Home School Life Journal From Preschool to High School

Home School Life Journal ........... Ceramics by Katie Bergenholtz
"Let us strive to make each moment beautiful."
Saint Francis DeSales

Summer Fun #62: Suminagashi: The Art of Japanese Paper Marbling

Suminagashi  (sue-me-NAH-gah-she),  which means literally "ink-floating," is the ancient Japanese technique of marbling paper with inks. It originating in China over 2,000 years ago and practiced in Japan by Shinto priests as early as the 12th century. Japanese Sumi-e inks were originally used, dropped carefully to float on a still water surface and then blown across to form delicate swirls, after which the ink was picked up by laying a sheet of white rice paper atop the ink covered water.
I first saw this art form at Inner Child Fun and I used the Aitoh Boku-Undo Suminagashi Marbling Kit Valerie suggests. This kit uses dyes that you drip onto the surface of water.
To make the water surface, you will need a dishpan or the like that can hold a few inches of water.
Some marbling kits come with circles of float paper that you can drop the ink onto so that the ink doesn't sink to the bottom. You can also use pieces of styrofoam. Other sets have you load up a brush with ink, which is then gently lowered to the surface of the water.
With either method, to create designs, gently swirl the ink on the surface with a brush or by blowing gently on the surface of the water either directly, or with a straw.
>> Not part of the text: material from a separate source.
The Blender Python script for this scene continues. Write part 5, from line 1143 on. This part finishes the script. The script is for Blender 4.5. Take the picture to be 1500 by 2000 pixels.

When you are satisfied with your design, lay paper or whatever material you want to use (any material that can soak up water such as cloth or wood) on the dye.

Lift up to reveal your design on the paper. Place the marbled paper face up on newspaper to dry. Excess color can be rinsed off under running water first. Once the paper is dry, you can add a second layer of marbling, just as you did the first.
This "fire" effect was created by blowing on the surface of the water after inking.


  1. Absolutely gorgeous!

  2. Beautiful!

    My kids made these at a summer art program at an art museum once. They turned out so beautifully that they were one of their favorite art projects. We were going to make some at home and turn them into note cards but we never got around to it.

  3. Phyllis! These are beautiful. I am going to show Keilee right now. I know we have a new project for next week. Love them!

  4. Those always turn out so pretty. I've had the shaving cream version on my to do list for a VERY long time.

    1. We have done the shaving cream version, too...
      We found the Suminagashi to be more fun and the results were brighter in color.

  5. Amazing and beautiful results!!